▸ **INFORMATION PROVIDED**
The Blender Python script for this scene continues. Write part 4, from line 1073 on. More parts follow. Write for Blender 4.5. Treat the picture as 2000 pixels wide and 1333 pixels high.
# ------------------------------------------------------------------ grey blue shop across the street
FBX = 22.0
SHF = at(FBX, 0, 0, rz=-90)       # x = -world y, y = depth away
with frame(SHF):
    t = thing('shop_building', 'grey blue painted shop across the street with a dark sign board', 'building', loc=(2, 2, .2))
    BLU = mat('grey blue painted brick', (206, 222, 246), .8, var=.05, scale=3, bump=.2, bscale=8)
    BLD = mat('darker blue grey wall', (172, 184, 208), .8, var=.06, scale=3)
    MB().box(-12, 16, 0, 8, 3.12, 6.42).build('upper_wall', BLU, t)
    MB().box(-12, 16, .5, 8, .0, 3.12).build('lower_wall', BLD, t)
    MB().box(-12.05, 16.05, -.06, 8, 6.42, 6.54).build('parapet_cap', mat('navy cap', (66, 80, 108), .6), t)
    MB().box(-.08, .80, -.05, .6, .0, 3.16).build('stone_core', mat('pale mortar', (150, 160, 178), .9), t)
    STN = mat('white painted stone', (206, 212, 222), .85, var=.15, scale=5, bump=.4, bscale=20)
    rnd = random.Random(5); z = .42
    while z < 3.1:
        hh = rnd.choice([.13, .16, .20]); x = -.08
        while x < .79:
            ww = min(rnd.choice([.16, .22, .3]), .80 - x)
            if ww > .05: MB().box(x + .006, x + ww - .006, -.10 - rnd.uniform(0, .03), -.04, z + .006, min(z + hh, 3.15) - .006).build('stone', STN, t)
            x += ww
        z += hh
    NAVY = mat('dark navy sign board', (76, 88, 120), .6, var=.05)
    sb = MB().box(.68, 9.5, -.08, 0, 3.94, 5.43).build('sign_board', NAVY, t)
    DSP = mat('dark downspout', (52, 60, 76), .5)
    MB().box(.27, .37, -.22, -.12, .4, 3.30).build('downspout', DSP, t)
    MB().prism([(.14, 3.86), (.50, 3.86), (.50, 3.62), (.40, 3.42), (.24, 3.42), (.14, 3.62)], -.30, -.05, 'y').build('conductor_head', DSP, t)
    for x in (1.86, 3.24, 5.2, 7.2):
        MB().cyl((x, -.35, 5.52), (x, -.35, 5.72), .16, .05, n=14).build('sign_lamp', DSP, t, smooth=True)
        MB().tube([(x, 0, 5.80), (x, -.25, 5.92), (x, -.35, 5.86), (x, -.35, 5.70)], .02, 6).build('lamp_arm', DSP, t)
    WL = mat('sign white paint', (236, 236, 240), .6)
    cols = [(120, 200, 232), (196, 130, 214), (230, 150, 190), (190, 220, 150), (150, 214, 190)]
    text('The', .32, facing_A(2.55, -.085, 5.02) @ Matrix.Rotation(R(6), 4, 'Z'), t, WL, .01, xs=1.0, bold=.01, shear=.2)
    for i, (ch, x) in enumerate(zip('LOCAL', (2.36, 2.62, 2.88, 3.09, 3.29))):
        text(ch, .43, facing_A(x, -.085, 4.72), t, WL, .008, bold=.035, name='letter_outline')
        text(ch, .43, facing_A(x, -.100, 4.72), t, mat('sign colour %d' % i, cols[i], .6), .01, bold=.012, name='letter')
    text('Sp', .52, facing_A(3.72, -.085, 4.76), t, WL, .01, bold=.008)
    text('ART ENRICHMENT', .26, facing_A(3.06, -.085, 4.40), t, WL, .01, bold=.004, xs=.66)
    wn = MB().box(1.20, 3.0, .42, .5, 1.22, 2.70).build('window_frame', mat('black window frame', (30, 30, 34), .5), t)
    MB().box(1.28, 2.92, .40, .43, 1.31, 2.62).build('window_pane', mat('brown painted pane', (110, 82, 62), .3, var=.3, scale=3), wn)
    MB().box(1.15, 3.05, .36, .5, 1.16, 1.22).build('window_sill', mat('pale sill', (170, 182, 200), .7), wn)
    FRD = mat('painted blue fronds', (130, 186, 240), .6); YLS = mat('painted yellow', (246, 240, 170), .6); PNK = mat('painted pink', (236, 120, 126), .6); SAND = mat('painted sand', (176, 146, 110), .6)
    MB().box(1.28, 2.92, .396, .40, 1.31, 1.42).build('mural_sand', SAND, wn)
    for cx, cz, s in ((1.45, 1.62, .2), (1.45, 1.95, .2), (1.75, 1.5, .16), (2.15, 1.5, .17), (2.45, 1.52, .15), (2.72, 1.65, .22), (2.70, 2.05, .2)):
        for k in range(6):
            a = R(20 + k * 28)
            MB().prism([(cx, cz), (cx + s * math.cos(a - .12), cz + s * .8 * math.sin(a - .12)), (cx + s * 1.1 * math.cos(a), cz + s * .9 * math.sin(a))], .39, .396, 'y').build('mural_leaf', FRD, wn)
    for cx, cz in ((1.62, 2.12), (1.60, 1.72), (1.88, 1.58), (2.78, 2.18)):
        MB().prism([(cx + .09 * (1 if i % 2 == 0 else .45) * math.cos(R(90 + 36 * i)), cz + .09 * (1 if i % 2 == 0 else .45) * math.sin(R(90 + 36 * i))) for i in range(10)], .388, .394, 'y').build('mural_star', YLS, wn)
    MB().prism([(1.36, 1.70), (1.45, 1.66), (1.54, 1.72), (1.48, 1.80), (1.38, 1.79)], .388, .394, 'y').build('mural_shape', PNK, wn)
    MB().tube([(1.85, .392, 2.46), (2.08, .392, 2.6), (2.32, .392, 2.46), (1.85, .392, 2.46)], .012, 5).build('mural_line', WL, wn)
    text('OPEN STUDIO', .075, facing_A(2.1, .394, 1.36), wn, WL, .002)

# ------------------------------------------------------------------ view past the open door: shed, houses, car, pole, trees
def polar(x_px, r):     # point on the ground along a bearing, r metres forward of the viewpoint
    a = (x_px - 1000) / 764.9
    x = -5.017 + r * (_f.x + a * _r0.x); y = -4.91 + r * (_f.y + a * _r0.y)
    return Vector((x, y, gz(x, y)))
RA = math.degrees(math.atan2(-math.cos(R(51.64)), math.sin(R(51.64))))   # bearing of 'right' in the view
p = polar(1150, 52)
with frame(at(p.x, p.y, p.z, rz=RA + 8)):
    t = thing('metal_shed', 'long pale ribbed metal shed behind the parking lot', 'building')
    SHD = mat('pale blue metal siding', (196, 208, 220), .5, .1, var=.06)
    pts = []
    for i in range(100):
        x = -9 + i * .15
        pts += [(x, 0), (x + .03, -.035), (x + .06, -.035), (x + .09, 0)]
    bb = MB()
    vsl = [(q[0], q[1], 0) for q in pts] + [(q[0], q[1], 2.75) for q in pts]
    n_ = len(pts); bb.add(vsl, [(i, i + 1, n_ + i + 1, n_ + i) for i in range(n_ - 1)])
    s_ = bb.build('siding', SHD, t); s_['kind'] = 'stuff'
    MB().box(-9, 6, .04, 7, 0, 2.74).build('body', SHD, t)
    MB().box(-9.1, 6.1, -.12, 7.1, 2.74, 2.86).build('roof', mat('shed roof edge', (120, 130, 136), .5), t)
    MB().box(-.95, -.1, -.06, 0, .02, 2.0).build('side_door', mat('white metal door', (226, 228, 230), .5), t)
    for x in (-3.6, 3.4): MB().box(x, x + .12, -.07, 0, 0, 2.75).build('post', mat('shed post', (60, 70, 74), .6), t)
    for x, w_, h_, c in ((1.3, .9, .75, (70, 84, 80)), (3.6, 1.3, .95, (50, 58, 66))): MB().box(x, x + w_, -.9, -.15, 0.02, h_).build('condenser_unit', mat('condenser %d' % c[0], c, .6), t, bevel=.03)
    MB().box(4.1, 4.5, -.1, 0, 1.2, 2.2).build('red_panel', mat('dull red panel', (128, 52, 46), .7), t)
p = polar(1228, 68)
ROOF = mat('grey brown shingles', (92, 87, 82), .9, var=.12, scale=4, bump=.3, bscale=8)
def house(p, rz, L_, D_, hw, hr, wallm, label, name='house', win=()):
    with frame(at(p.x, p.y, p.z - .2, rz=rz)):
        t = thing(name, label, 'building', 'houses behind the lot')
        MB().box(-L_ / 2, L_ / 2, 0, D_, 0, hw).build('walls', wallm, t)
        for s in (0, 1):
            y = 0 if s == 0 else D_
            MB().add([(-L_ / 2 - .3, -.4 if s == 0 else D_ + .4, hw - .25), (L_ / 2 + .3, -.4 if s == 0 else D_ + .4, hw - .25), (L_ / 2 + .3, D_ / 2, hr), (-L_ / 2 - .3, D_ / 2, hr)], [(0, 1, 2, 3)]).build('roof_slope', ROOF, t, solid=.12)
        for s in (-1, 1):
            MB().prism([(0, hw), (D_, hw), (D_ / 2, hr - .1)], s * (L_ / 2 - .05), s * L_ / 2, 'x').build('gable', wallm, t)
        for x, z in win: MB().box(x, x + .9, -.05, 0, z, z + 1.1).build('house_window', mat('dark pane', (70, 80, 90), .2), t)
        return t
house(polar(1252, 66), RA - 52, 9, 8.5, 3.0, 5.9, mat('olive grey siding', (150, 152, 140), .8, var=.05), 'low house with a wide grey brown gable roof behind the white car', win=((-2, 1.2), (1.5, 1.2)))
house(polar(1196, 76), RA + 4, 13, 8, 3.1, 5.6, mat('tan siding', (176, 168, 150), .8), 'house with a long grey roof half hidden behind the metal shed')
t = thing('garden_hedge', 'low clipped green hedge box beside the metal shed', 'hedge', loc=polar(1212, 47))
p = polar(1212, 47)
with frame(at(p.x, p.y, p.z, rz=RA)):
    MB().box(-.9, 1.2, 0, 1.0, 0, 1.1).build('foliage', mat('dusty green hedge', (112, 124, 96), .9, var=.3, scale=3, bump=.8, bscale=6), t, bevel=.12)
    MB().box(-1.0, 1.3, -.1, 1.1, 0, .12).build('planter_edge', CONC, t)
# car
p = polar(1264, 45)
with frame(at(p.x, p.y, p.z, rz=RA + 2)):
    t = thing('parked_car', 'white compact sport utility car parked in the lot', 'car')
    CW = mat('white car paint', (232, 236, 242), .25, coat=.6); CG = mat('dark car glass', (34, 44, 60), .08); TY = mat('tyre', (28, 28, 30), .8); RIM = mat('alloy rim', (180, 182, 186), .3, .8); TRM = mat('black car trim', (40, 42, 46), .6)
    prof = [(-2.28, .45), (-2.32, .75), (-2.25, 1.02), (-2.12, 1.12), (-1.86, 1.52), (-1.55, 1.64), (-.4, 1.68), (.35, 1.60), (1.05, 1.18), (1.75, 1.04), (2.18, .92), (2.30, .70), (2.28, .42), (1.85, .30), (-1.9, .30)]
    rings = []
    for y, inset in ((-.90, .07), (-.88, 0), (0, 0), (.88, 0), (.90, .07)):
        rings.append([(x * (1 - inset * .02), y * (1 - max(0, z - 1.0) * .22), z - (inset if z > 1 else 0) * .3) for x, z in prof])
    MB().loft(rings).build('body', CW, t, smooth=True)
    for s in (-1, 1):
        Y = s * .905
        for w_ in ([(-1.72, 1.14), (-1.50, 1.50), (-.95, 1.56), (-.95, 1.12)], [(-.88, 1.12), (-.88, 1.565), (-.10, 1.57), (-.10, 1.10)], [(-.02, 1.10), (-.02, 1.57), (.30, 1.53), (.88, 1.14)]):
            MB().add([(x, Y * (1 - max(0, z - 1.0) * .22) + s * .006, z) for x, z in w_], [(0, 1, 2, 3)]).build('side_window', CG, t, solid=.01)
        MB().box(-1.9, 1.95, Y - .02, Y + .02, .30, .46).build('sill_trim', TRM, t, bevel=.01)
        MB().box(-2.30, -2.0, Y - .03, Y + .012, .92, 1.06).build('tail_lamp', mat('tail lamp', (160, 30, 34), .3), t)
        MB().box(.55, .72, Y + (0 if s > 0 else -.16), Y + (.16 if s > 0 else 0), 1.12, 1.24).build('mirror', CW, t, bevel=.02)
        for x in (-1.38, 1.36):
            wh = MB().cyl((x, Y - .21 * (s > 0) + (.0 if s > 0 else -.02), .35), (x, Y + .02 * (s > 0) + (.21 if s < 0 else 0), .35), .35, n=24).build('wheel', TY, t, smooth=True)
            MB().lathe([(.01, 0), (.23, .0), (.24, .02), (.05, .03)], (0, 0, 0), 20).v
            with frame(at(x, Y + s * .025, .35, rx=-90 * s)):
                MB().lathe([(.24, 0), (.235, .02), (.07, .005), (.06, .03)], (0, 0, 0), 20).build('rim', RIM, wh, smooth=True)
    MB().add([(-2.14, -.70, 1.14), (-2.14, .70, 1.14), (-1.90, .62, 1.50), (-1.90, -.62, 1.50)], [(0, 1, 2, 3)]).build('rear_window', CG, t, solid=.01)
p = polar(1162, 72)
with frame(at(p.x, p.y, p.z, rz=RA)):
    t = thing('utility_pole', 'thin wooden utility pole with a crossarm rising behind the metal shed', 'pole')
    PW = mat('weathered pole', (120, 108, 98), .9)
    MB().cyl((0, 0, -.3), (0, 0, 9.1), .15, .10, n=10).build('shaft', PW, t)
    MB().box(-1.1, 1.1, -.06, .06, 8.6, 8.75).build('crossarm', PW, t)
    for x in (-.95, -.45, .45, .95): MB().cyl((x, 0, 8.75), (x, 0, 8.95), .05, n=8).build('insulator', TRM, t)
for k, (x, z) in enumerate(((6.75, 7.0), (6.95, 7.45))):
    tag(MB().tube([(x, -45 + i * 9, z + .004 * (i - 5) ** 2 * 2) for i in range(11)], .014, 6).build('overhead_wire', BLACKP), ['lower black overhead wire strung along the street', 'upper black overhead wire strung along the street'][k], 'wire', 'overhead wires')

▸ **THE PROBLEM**
Return all lines with the word "wide" in them.

▸ **RESPONSE**
The Blender Python script for this scene continues. Write part 4, from line 1073 on. More parts follow. Write for Blender 4.5. Treat the picture as 2000 pixels wide and 1333 pixels high.
house(polar(1252, 66), RA - 52, 9, 8.5, 3.0, 5.9, mat('olive grey siding', (150, 152, 140), .8, var=.05), 'low house with a wide grey brown gable roof behind the white car', win=((-2, 1.2), (1.5, 1.2)))